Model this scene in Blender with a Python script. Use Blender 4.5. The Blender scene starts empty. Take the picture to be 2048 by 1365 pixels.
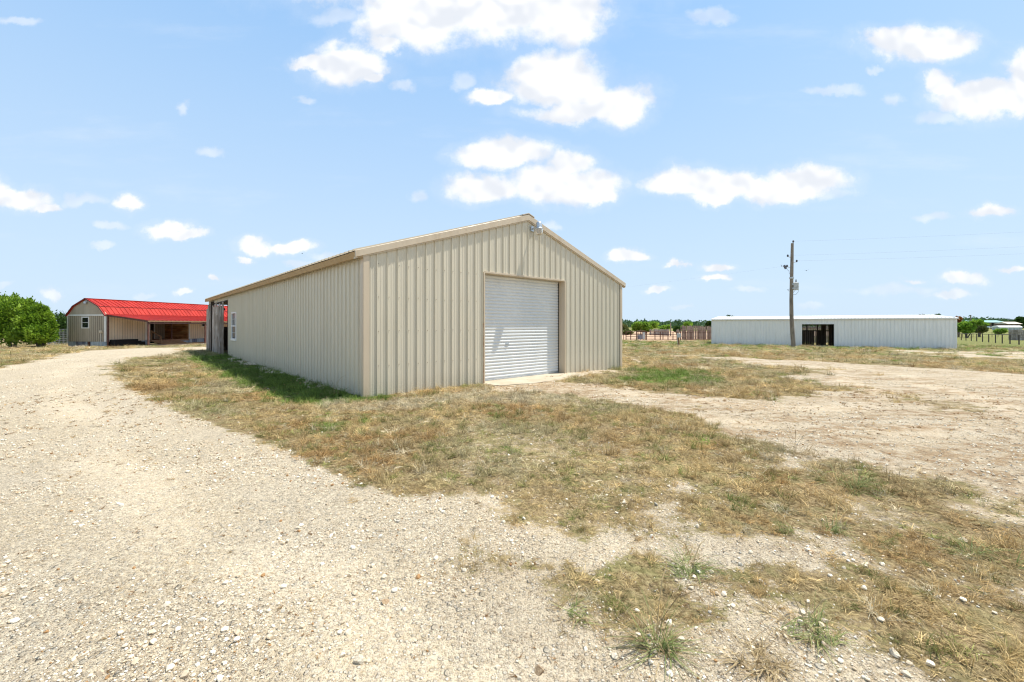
import bpy, math, random
import numpy as np
from mathutils import Vector, Matrix
R = math.radians
sc = bpy.context.scene
C = sc.collection

# ------------------------------------------------------------------ camera
CAMH, FPX, U0, V0 = 1.45, 838.7, 1024.0, 650.5
cam = bpy.data.cameras.new('camera'); cob = bpy.data.objects.new('camera', cam); C.objects.link(cob)
cob.location = (0, 0, CAMH); cob.rotation_euler = (R(90), 0, 0)
cam.sensor_width = 36; cam.lens = FPX / 2048 * 36; cam.shift_y = -32 / 2048
cam.clip_start = 0.05; cam.clip_end = 8000
sc.camera = cob

# ------------------------------------------------------------------ exposure, sun, sky
sc.view_settings.view_transform = 'Standard'; sc.view_settings.look = 'None'
sc.view_settings.gamma = 1; sc.view_settings.exposure = 0.45
sc.cycles.use_denoising = True; sc.cycles.filter_width = 1.15; sc.cycles.max_bounces = 6; sc.cycles.transparent_max_bounces = 8
SUN = Vector((1.0747, 0.308, 2.75)).normalized()
SUN_EL = math.asin(SUN.z); SUN_AZ = math.atan2(SUN.x, SUN.y)
sl = bpy.data.lights.new('sun', 'SUN'); sl.energy = 4.8; sl.angle = R(0.55); sl.color = (1, 0.945, 0.85)
so = bpy.data.objects.new('sun', sl); C.objects.link(so)
so.rotation_euler = SUN.to_track_quat('Z', 'Y').to_euler(); so.location = (30, 10, 60)

world = bpy.data.worlds.new('World'); sc.world = world; world.use_nodes = True
W = world.node_tree; W.nodes.clear()
def N(nt, typ, **kw):
    n = nt.nodes.new(typ)
    for k, v in kw.items():
        if k == 'ins':
            for a, b in v.items(): n.inputs[a].default_value = b
        else: setattr(n, k, v)
    return n
def M_(nt, op, a, b=None, c=None, clamp=False):
    n = nt.nodes.new('ShaderNodeMath'); n.operation = op; n.use_clamp = clamp
    for i, x in enumerate((a, b, c)):
        if x is None: continue
        if isinstance(x, (int, float)): n.inputs[i].default_value = x
        else: nt.links.new(x, n.inputs[i])
    return n.outputs[0]
def MIX(nt, f, a, b, blend='MIX'):
    n = nt.nodes.new('ShaderNodeMix'); n.data_type = 'RGBA'; n.blend_type = blend
    for s, x in ((n.inputs[0], f), (n.inputs[6], a), (n.inputs[7], b)):
        if isinstance(x, (int, float)): s.default_value = x
        elif isinstance(x, tuple): s.default_value = (*x[:3], 1)
        else: nt.links.new(x, s)
    return n.outputs[2]
def RANGE(nt, x, a, b, c=0.0, d=1.0, smooth=True):
    n = nt.nodes.new('ShaderNodeMapRange'); n.interpolation_type = 'SMOOTHSTEP' if smooth else 'LINEAR'
    nt.links.new(x, n.inputs[0])
    for i, v in enumerate((a, b, c, d)): n.inputs[i + 1].default_value = v
    return n.outputs[0]
def NOISE(nt, vec, scale, detail=2, rough=0.5, out=0, dist=0.0):
    n = nt.nodes.new('ShaderNodeTexNoise'); n.inputs['Scale'].default_value = scale
    n.inputs['Detail'].default_value = detail; n.inputs['Roughness'].default_value = rough
    n.inputs['Distortion'].default_value = dist
    if vec is not None: nt.links.new(vec, n.inputs['Vector'])
    return n.outputs[out]

def scalev(nt, v, s):
    n = nt.nodes.new('ShaderNodeMapping'); nt.links.new(v, n.inputs[0]); n.inputs['Scale'].default_value = s; return n.outputs[0]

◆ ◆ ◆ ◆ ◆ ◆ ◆

Omit the pictures, and quote the material above exactly as given.

Model this scene in Blender with a Python script. Use Blender 4.5. The Blender scene starts empty. Take the picture to be 2048 by 1365 pixels.
import bpy, math, random
import numpy as np
from mathutils import Vector, Matrix
R = math.radians
sc = bpy.context.scene
C = sc.collection

# ------------------------------------------------------------------ camera
CAMH, FPX, U0, V0 = 1.45, 838.7, 1024.0, 650.5
cam = bpy.data.cameras.new('camera'); cob = bpy.data.objects.new('camera', cam); C.objects.link(cob)
cob.location = (0, 0, CAMH); cob.rotation_euler = (R(90), 0, 0)
cam.sensor_width = 36; cam.lens = FPX / 2048 * 36; cam.shift_y = -32 / 2048
cam.clip_start = 0.05; cam.clip_end = 8000
sc.camera = cob

# ------------------------------------------------------------------ exposure, sun, sky
sc.view_settings.view_transform = 'Standard'; sc.view_settings.look = 'None'
sc.view_settings.gamma = 1; sc.view_settings.exposure = 0.45
sc.cycles.use_denoising = True; sc.cycles.filter_width = 1.15; sc.cycles.max_bounces = 6; sc.cycles.transparent_max_bounces = 8
SUN = Vector((1.0747, 0.308, 2.75)).normalized()
SUN_EL = math.asin(SUN.z); SUN_AZ = math.atan2(SUN.x, SUN.y)
sl = bpy.data.lights.new('sun', 'SUN'); sl.energy = 4.8; sl.angle = R(0.55); sl.color = (1, 0.945, 0.85)
so = bpy.data.objects.new('sun', sl); C.objects.link(so)
so.rotation_euler = SUN.to_track_quat('Z', 'Y').to_euler(); so.location = (30, 10, 60)

world = bpy.data.worlds.new('World'); sc.world = world; world.use_nodes = True
W = world.node_tree; W.nodes.clear()
def N(nt, typ, **kw):
    n = nt.nodes.new(typ)
    for k, v in kw.items():
        if k == 'ins':
            for a, b in v.items(): n.inputs[a].default_value = b
        else: setattr(n, k, v)
    return n
def M_(nt, op, a, b=None, c=None, clamp=False):
    n = nt.nodes.new('ShaderNodeMath'); n.operation = op; n.use_clamp = clamp
    for i, x in enumerate((a, b, c)):
        if x is None: continue
        if isinstance(x, (int, float)): n.inputs[i].default_value = x
        else: nt.links.new(x, n.inputs[i])
    return n.outputs[0]
def MIX(nt, f, a, b, blend='MIX'):
    n = nt.nodes.new('ShaderNodeMix'); n.data_type = 'RGBA'; n.blend_type = blend
    for s, x in ((n.inputs[0], f), (n.inputs[6], a), (n.inputs[7], b)):
        if isinstance(x, (int, float)): s.default_value = x
        elif isinstance(x, tuple): s.default_value = (*x[:3], 1)
        else: nt.links.new(x, s)
    return n.outputs[2]
def RANGE(nt, x, a, b, c=0.0, d=1.0, smooth=True):
    n = nt.nodes.new('ShaderNodeMapRange'); n.interpolation_type = 'SMOOTHSTEP' if smooth else 'LINEAR'
    nt.links.new(x, n.inputs[0])
    for i, v in enumerate((a, b, c, d)): n.inputs[i + 1].default_value = v
    return n.outputs[0]
def NOISE(nt, vec, scale, detail=2, rough=0.5, out=0, dist=0.0):
    n = nt.nodes.new('ShaderNodeTexNoise'); n.inputs['Scale'].default_value = scale
    n.inputs['Detail'].default_value = detail; n.inputs['Roughness'].default_value = rough
    n.inputs['Distortion'].default_value = dist
    if vec is not None: nt.links.new(vec, n.inputs['Vector'])
    return n.outputs[out]

def scalev(nt, v, s):
    n = nt.nodes.new('ShaderNodeMapping'); nt.links.new(v, n.inputs[0]); n.inputs['Scale'].default_value = s; return n.outputs[0]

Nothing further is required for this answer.